Your 20-Year Resume Is Now Worthless.

I look at a lot of resumes.

For a long time, the standard playbook for hiring was simple. You looked for the person with the most years of experience in the exact specific thing you needed done. If you needed a supply chain analyst, you found someone who had been analyzing supply chains for two decades.

They had the playbook memorized. They knew all the answers. You paid a premium for their memory.

But over the last year, the rules of the game have completely changed.

Today, a 22-year-old with a decent internet connection and an AI subscription can generate the exact same playbook in about fourteen seconds. They can process a million rows of supply chain data, write a beautifully formatted financial summary, and draft a marketing plan before lunch.

If your entire professional value is built on simply knowing the answers, your resume is now obsolete. The machine already has the answers.

The End of the “Data Processor”

We are watching the death of the human data processor.

For the last twenty years, a massive portion of white-collar work was just moving information from one spreadsheet to another, formatting it, and summarizing it. AI does that instantly.

This terrifies a lot of people. They think AI is coming for their jobs. But what AI is actually doing is stripping away the robotic parts of our jobs, leaving only the things that make us human.

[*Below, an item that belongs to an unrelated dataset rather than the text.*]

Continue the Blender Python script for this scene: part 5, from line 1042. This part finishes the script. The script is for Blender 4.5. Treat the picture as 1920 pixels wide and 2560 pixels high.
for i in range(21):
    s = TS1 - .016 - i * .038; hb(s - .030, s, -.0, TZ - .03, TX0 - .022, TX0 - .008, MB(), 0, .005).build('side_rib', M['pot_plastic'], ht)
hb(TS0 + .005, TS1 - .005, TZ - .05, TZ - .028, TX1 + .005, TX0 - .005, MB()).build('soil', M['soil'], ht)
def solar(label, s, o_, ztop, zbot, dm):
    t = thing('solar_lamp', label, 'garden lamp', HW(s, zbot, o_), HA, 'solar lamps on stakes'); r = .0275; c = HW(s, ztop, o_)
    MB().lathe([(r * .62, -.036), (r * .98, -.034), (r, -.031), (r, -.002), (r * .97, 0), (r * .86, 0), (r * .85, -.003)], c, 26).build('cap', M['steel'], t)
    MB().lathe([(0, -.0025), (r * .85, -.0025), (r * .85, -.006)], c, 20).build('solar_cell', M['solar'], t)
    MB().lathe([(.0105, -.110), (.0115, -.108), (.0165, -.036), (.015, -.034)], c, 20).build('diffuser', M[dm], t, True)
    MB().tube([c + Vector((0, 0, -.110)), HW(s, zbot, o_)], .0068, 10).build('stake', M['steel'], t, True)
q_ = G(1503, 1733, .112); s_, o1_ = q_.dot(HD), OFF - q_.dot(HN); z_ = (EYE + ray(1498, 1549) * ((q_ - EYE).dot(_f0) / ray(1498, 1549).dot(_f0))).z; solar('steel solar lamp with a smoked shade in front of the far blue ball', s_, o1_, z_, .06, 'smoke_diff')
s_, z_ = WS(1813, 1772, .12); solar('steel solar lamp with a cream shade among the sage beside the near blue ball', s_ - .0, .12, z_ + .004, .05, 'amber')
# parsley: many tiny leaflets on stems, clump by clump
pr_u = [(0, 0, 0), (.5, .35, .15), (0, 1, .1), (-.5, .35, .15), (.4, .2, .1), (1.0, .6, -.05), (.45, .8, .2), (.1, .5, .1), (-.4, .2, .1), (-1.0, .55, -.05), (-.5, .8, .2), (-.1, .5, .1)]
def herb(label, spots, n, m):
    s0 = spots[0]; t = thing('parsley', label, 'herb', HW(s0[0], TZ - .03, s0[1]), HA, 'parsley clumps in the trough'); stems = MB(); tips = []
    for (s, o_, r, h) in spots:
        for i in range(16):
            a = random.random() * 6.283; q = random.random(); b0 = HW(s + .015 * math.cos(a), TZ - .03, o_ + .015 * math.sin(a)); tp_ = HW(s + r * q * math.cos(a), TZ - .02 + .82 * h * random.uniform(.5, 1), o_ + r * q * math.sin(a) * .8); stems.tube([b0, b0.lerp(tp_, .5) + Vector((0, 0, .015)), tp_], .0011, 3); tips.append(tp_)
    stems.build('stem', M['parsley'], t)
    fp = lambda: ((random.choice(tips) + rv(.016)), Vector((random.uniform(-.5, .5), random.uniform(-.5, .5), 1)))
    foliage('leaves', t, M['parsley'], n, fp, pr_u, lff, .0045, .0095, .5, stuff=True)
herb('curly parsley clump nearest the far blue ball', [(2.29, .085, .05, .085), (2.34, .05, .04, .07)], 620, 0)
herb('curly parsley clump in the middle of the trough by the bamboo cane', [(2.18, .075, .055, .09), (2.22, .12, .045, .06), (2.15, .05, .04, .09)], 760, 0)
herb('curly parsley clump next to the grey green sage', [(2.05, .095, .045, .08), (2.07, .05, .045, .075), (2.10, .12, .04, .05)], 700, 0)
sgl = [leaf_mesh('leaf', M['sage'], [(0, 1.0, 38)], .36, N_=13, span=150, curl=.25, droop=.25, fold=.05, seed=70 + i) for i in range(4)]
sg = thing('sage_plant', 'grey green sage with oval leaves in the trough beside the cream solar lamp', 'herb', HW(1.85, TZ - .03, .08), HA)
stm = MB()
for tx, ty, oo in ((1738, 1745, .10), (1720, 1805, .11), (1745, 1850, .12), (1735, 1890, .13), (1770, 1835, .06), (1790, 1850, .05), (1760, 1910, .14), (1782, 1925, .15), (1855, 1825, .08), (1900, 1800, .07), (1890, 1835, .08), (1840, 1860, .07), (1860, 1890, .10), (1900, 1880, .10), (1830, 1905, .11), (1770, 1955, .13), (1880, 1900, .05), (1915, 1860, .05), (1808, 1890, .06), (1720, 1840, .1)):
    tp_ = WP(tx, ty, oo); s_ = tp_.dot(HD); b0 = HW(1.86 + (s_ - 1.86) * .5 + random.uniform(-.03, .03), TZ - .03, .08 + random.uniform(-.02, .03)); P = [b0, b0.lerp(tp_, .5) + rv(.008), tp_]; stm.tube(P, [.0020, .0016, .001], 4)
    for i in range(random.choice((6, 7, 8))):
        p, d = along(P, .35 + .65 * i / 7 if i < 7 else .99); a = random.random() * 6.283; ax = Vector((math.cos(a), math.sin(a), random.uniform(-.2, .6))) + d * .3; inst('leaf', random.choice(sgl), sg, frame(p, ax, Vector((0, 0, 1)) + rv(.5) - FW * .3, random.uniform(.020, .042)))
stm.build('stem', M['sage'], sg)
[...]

And the most valuable human trait is not memory. It is a curiosity.

The Curiosity Premium

AI is an answering machine. It cannot ask the right questions.

An AI cannot look at a weird anomaly in your cross-border shipping data and think, “Huh, that is weird. I wonder what happens if we change our routing through Mexico instead?” An AI cannot get on a call with an angry vendor partner, sense the actual frustration beneath their words, and pivot the negotiation strategy on the fly.

Experience tells you how things have always been done. Curiosity asks how things could be done differently tomorrow.

Over the last 18 years of building Ergode, we have hired hundreds of people. The ones who actually move the needle are never the ones who just follow the old playbook. The ones who win are the relentless question askers. They are the people who tinker, break things, and refuse to accept “because that is how we do it” as a valid answer.

Hire for the Question, Not the Answer

If you are a leader, you need to completely change how you interview.

Stop asking candidates what they know. Start asking them what they want to figure out. Give them a massive, messy problem and see if they get frustrated or if they get excited.

And if you are an employee worried about your future, stop relying on the last twenty years of your career to protect you.

The market no longer cares what you have memorized. It only cares how fast you can learn. Stop polishing your resume and start sharpening your curiosity.